Sellerdeyse büyüklüğün ve sıklığın değişimini gözlemlemek zor. Nehir kontrolü sel trendlerini kontrol etmek bakımından önemli bir rol oynuyor. Türkiye’de kentleşmenin yaygınlaşması sel olaylarını artırarak daha fazla tahribat oluşmasına yol açıyor. Çevre dikkate alınmadan yapılan yol, otoban ve inşaat çalışmaları suyun akış dengesini bozarak daha fazla sel olayının gerçekleşmesine neden oluyor.
ORTALAMA HAVA SICAKLIĞI SON 30 YILDA REKOR KIRDI
Yapılan araştırmalar, atmosfer ve okyanus sıcaklıklarında, buz ve kar tabakalarında ve atmosferdeki sera gazı toplanmalarında değişiklikler olduğunu ortaya koyuyor. Bu değişikliklerin çoğu uzun süreçlerde gerçekleşiyor. Son 30 yılda global ölçekteki ortalama hava sıcaklıkları 1850’den bu yana görülen en yüksek seviyelerde. Kuzey Yarımküre’deyse son 30 yılın sıcaklık değerleri son 1400 yılın en yüksek değerleri konumunda. Bu uzun sürede gerçekleşen değişikliklerin yarattığı yaygın etkiler arasında şunlar bulunuyor:
• Okyanuslarda biriken enerji artıyor. Son 40 yılda okyanusların üst 700 metrelik kısmı ısındı.
• 1901 yılından 2010 yılına kadar küresel deniz seviyeleri yaklaşık 19 santim arttı. 19’uncu yüzyılda gerçekleşen artış, son 2 bin yılda gerçekleşen artıştan fazla.
• Grönland ve Antarktika buz kütlelerinde geniş çaplı azalma gözlemlendi, dünyadaki buz dağları küçülmeye başladı ve Kuzey Yarımküre’de bulunan kutup buzları azaldı.
• Sera gazlarından kaynaklanan karbondioksit, metan ve nitröz oksit seviyeleri son 800 bin yılın en yüksek değerlerine ulaştı. Fosil yakıtların kullanılması ve toprak kullanımında meydana gelen değişiklikler buna sebep oldu. Endüstri Devrimi’nden bu yana karbondioksit miktarı yüzde 40 oranında arttı ve okyanuslar yayılan karbondioksidin yüzde 30’unu emdi. Bunun sonucunda okyanuslardaki asidite seviyeleri yükseldi.

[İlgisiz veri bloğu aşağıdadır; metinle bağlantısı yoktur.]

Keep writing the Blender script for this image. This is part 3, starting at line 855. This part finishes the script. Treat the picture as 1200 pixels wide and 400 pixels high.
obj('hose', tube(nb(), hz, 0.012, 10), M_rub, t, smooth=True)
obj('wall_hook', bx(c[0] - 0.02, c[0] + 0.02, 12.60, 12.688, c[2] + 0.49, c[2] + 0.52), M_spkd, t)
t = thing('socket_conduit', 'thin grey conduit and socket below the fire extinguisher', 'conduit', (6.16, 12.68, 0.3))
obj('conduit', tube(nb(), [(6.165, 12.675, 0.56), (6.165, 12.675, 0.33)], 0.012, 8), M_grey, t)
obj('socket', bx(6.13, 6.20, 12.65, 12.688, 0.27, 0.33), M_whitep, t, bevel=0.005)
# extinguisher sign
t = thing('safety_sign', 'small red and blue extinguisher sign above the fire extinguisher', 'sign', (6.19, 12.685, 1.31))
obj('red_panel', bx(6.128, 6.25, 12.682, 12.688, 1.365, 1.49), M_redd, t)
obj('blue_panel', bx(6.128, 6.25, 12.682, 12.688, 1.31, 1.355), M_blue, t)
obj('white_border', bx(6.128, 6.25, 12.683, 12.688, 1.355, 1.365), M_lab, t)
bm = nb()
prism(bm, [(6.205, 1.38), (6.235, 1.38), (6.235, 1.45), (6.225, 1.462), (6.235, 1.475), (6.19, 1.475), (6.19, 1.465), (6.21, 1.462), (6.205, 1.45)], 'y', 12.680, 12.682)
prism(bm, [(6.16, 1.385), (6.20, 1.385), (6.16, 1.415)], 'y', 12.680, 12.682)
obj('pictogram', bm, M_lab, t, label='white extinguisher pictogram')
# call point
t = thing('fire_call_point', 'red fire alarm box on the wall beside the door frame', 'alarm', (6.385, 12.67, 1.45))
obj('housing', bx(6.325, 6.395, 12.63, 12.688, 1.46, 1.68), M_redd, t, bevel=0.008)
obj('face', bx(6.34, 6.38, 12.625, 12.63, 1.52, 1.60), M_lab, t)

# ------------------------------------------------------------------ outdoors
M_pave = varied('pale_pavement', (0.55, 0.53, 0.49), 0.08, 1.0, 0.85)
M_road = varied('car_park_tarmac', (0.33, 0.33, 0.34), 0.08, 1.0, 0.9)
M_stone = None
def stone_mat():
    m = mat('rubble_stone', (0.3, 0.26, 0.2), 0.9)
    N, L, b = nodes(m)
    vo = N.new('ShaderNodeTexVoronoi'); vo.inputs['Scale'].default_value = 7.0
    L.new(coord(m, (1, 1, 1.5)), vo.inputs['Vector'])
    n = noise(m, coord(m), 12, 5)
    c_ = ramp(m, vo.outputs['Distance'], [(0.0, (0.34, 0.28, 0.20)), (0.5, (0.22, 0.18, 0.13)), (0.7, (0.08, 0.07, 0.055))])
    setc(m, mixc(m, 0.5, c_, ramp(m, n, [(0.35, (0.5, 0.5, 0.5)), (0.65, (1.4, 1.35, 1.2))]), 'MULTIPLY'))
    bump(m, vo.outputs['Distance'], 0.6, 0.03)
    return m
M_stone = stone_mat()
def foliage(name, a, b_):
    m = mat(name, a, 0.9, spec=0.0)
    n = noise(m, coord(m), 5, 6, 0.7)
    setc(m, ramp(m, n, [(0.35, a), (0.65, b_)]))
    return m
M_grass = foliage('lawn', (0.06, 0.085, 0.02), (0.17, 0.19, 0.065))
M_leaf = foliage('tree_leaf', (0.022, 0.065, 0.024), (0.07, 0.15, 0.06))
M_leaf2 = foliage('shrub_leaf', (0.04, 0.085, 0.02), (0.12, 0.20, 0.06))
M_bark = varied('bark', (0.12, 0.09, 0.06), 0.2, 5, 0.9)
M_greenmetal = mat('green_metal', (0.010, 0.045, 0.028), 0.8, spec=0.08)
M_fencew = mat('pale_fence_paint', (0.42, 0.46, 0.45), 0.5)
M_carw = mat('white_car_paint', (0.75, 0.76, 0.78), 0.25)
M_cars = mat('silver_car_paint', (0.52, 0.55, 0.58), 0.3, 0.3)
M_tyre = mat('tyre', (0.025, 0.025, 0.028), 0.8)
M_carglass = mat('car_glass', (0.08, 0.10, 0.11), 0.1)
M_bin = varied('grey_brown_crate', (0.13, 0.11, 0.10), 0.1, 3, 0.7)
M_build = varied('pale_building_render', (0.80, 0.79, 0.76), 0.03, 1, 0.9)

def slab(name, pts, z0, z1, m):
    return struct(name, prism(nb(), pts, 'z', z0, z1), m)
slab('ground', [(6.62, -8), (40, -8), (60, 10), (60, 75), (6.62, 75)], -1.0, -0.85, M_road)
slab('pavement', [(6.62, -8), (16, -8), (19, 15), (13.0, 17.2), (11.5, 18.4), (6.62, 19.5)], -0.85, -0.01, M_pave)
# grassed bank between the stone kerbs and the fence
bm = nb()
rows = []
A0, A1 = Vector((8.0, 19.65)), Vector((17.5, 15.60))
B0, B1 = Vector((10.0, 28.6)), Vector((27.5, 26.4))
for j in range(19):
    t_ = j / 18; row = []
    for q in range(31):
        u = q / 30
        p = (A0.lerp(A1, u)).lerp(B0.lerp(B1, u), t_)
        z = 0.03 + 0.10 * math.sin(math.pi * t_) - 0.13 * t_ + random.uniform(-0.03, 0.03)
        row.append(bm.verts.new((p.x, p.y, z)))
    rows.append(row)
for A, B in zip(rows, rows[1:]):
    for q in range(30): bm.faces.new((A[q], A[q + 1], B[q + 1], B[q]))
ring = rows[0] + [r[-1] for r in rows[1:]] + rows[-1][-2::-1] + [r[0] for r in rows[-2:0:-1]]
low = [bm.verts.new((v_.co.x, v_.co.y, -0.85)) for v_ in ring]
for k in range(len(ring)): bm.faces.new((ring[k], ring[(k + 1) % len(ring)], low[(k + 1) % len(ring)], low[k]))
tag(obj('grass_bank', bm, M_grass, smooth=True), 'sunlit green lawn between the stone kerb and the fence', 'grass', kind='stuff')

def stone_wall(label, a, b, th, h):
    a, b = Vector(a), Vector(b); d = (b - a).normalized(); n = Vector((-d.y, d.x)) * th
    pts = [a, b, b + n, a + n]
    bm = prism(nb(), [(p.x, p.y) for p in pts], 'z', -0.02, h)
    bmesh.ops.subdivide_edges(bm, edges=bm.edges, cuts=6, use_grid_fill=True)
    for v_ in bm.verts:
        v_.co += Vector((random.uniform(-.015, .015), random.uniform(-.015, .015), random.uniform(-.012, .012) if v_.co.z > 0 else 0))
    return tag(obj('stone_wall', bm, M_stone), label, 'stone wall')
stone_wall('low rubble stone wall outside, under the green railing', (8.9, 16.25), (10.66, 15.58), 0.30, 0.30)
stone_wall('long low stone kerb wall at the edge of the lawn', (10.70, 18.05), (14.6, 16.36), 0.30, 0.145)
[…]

AFET HASARINDA REKOR YILI: 2011
Sigorta sektörü aşırı hava koşulları yüzünden büyük hasarlara maruz kaldı. 2011 yılı sigortalı hasarın 127 milyar dolara ulaşmasıyla doğal afetler açısından rekor kırdı. 1980’lerin sonunda ve 1990’ların başında meydana gelen doğal afetler serisi sigorta endüstrisi için büyük bir test oldu. Doğal afet modellerinin 1990 yılında kullanılmaya başlaması endüstriye riskleri daha başarılı bir şekilde analiz edebilme ve ölçebilme yeteneği verdi. Doğal afet modellerinin yaygınlığı ve şiddetli hava olaylarının yarattığı artan hasarlar göz önünde bulundurulduğunda modellenmiş verilerin doğruluğu sigortacılar için bir gereklilik olmaya başladı.